Renowned interior designer, David Netto, bluntly told Candace Owens’ husband he wanted nothing to do with him as well as his wife after the couple asked him to remodel their Nashville home.
The controversial right-wing commentator opened up about the brutal response Netto sent to her husband, George Farmer, in a recent interview with Vanity Fair. Owens said her husband contacted Netto after they saw the interior designer’s work on a friend’s home.
“My husband wrote the most polite email because he’s always polite, he’s very English,” Owens said. “We didn’t know if we could afford a designer or anything.”

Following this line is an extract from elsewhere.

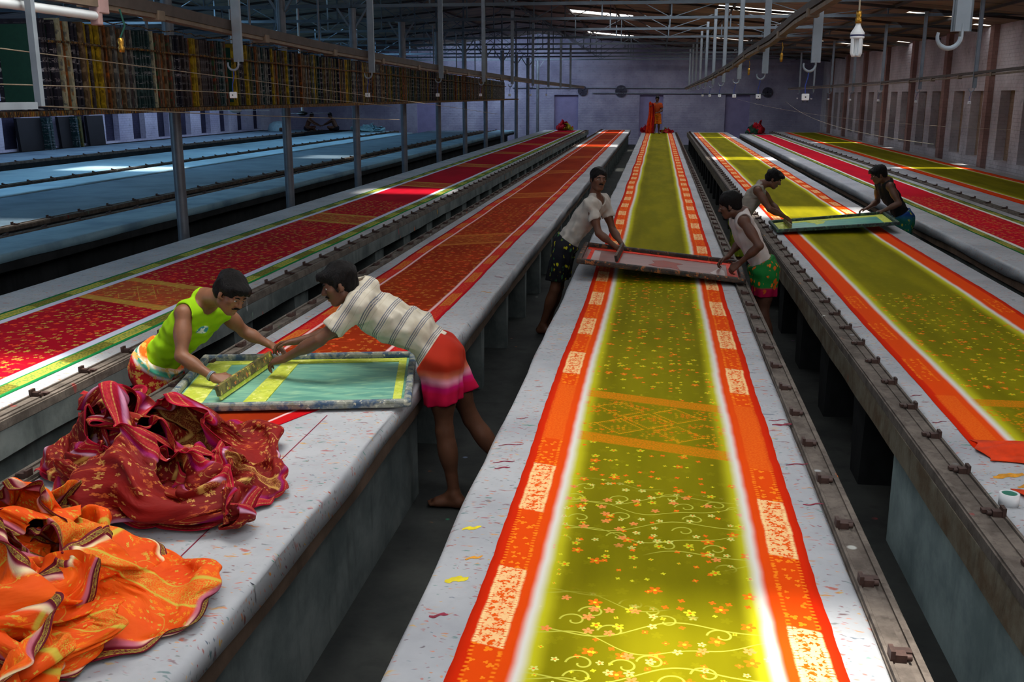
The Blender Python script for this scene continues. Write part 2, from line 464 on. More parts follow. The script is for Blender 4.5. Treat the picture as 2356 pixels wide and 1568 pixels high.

Netto was, however, not interested in rendering his services to the couple. In his response to Farmer, the interior designer wrote, “Dear George, thank you for your inquiry. I’d rather get beat in the ass with a wooden plank than ever go near either of you. Kind regards, David.”
But Owens, who is known for stoking controversy, said she was shocked by Netto’s response. The 33-year-old conservative commentator said she felt the interior designer’s response would have been condemned if he told that to a Black person with left-wing political views.
“If a white conservative male had written that email to an outspoken Black liberal, he would’ve lost everything,” Owens said. “They would’ve said it was like Jim Crow.”
Responding to his comments in an email to Vanity Fair, Netto stated that he only replied to Farmer. Both men are White. “It’s not a race thing, it’s a terrorism/amorality thing,” Netto said.
“After January 6, the joke’s over. People like this should expect to be recognized as complicit with something very dangerous—and I don’t mean Kanye—and expect to be told off in polite society,” the interior designer added.
“Without Parler the Proud Boys couldn’t talk to each other, so that’s enough for me. They’ll find somebody to do their house, and I’m sure it will be beautiful.”
Farmer is the CEO of Parlement Technologies; the company’s subsidiaries include Parler, the social media platform preferred by conservatives. Right-wing groups were accused of using the platform to plan and organize the deadly January 6 Capitol insurrection, following Trump’s defeat in the presidential election.
During Trump’s speech on the day of the insurrection, a review of Parler posts by USA TODAY established several users on the platform called for “civil war” before the insurrectionists stormed the Capitol, Newsweek reported.
In the wake of the deadly attack, Amazon removed Parler from its cloud hosting services for violating its terms of service. The company said it took the decision after it came across 98 Parler posts that “clearly” encouraged and incited violence. Google and Apple also pulled the social media platform from their app store.